|
As a user, I appreciate web apps because: 1. Web apps typically work everywhere, including on my Android phone, on my Windows machine, on my mom's Mac, and on Linux when I used to use it as my primary desktop platform. I know this without having to look up a compatibility table because I opened it in my browser, and other than mobile-version/desktop-version, web apps work the same way everywhere. Native apps are often platform exclusives, and even if they do work on multiple platforms, they work differently on different ones. Try asking someone who owns a Mac how to use MS Office when you're on Windows. 2. I know how to share web apps with my mom by texting her a link. Even if your native app has a share button, it's in a different place in different apps instead of just "click the address bar and hit Ctrl-C". 3. Web apps almost always work with my browser's password manager, ad blocker, and stuff.
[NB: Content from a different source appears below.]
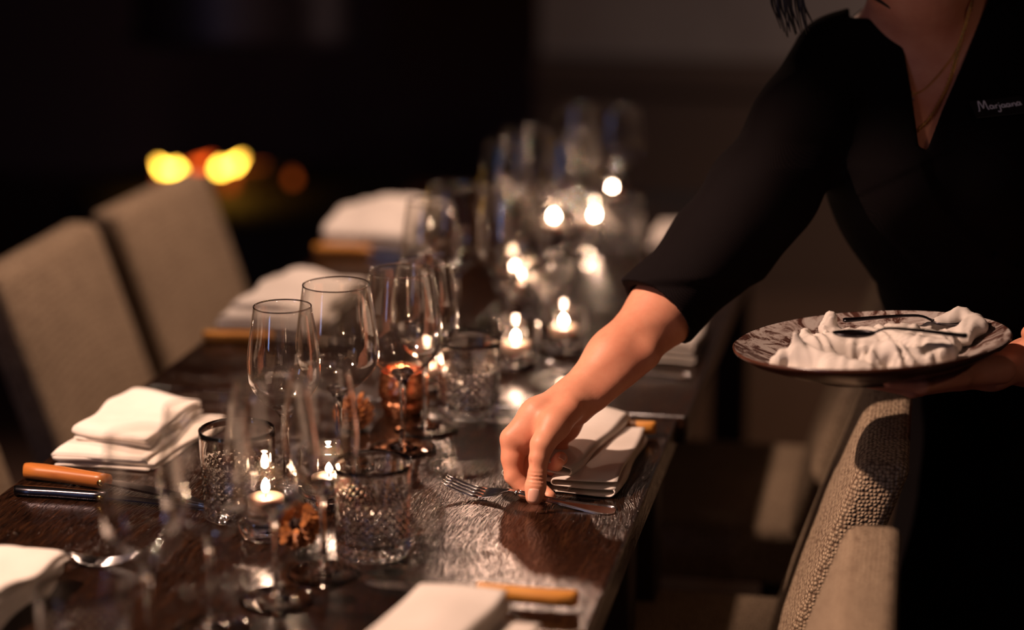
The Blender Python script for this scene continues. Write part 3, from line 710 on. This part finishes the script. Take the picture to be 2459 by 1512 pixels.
def left_hand(p):
    arm = chain(p, [J(2700, 800, 2.62, 100), J(2560, 850, 2.50, 76), J(2470, 868, 2.43, 56)], 0.02)
    palm = chain(p, [J(2470, 870, 2.43, 52), J(2380, 893, 2.385, 46), J(2300, 905, 2.36, 36)], 0.015, ((0, 0, 1), 1.15))
    palm = smin(palm, chain(p, [J(2400, 888, 2.34, 40), J(2300, 900, 2.31, 32)], 0.01, ((0, 0, 1), 1.15)), 0.015)
    d = smin(arm, palm, 0.02)
    for (a_, b_, c_) in (((2310, 905, 2.30, 24), (2215, 925, 2.265, 19), (2135, 916, 2.25, 15)), ((2300, 912, 2.335, 25), (2190, 933, 2.315, 20), (2085, 917, 2.30, 15)),
                         ((2300, 914, 2.37, 24), (2205, 930, 2.37, 20), (2120, 916, 2.37, 15)), ((2310, 910, 2.40, 22), (2240, 925, 2.42, 17), (2180, 914, 2.43, 13))):
        d = smin(d, chain(p, [J(*a_), J(*b_), J(*c_)], 0.006), 0.007)
    t_ = chain(p, [J(2450, 865, 2.41, 34), J(2490, 830, 2.40, 26), J(2472, 800, 2.40, 20)], 0.008)
    return smin(d, t_, 0.012)

def torso_core(p):
    d = chain(p, [J(2270, 150, 2.82, 190), J(2280, 400, 2.80, 225), J(2326, 640, 2.84, 188)], 0.06, (DP, 1.45))
    d = smin(d, chain(p, [J(2060, 130, 2.80, 72), J(2490, 120, 2.84, 76)], 0.03), 0.06)       # shoulder girdle
    d = smin(d, chain(p, [J(2342, 700, 2.86, 160), J(2420, 980, 2.90, 180), J(2450, 1150, 2.92, 165)], 0.06, (DP, 1.35)), 0.06)
    d = smin(d, seg(p, UP(2185, 400, 2.70), UP(2190, 410, 2.70), 0.062, 0.06), 0.05)
    d = smin(d, seg(p, UP(2385, 390, 2.71), UP(2380, 400, 2.71), 0.062, 0.06), 0.05)
    return d
def head_sdf(p):
    d = chain(p, [J(2235, 120, 2.80, 105), J(2205, -30, 2.75, 100), J(2175, -150, 2.72, 105)], 0.03)
    hc = UP(2150, -235, 2.68); d = smin(d, seg(p, hc, UP(2165, -290, 2.70), 0.082, 0.092), 0.03)
    d = smin(d, seg(p, UP(2120, -175, 2.64), UP(2105, -85, 2.60), 0.058, 0.030), 0.03)         # jaw and chin
    d = smin(d, seg(p, UP(2100, -245, 2.575), UP(2088, -200, 2.555), 0.009, 0.015), 0.012)      # nose
    d = smin(d, seg(p, UP(2075, -158, 2.577), UP(2125, -152, 2.580), 0.008, 0.008), 0.010)
    for s in (-1, 1):
        d = smax(d, -seg(p, UP(2103 + s * 62, -262, 2.585), UP(2103 + s * 66, -262, 2.585), 0.013, 0.013), 0.012)
        d = smin(d, seg(p, UP(2165 + s * 150, -250, 2.70), UP(2160 + s * 148, -215, 2.69), 0.018, 0.012), 0.008)
    return d
def upper(p):
    d = smin(torso_core(p), head_sdf(p), 0.035)
    d = smin(d, chain(p, [J(2010, 165, 2.79, 62), J(1830, 470, 2.68, 72), J(1705, 625, 2.60, 76)], 0.02), 0.03)
    d = smin(d, chain(p, [J(2520, 140, 2.84, 66), J(2740, 500, 2.86, 72), J(2700, 800, 2.62, 80)], 0.02), 0.03)
    return d
def bounds(pts, pad):
    a = np.array([tuple(x) for x in pts]); return a.min(0) - pad, a.max(0) + pad
VV = []; QQ = []; off = 0
lo, hi = bounds([UP(1660, 640, 2.58), UP(1180, 1000, 2.45), UP(1300, 1215, 2.38), UP(1380, 1000, 2.5), UP(1700, 800, 2.56)], 0.045)
V, Q = surface(right_hand, lo, hi, 0.00125); VV.append(V); QQ.append(Q + off); off += len(V)
lo, hi = bounds([UP(2640, 800, 2.56), UP(2070, 930, 2.25), UP(2400, 900, 2.45), UP(2440, 760, 2.34)], 0.05)
V, Q = surface(left_hand, lo, hi, 0.0018); VV.append(V); QQ.append(Q + off); off += len(V)
lo, hi = bounds([UP(1620, 640, 2.5), UP(2150, -420, 2.6), UP(2840, 800, 2.6), UP(2500, 1150, 3.05), UP(2700, 300, 3.0)], 0.06)
V, Q = surface(upper, lo, hi, 0.005); VV.append(V); QQ.append(Q + off); off += len(V)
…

Native apps are more of a crapshoot there. 4. Web apps are limited by the browser's sandbox (this is not applicable to native apps on Android or iOS, since they're sandboxed pretty much the same way as web apps, but Windows and Mac are both still playing catch-up). 5. If Linux users didn't have web apps, they'd have no apps at all. |
On macOS and iOS you iMessage her the App Store link.
> Web apps almost always work with my browser's password manager, ad blocker, and stuff. Native apps are more of a crapshoot there.
And they do this on iOS as well, as long as you use Apple's password manager and ad blocker.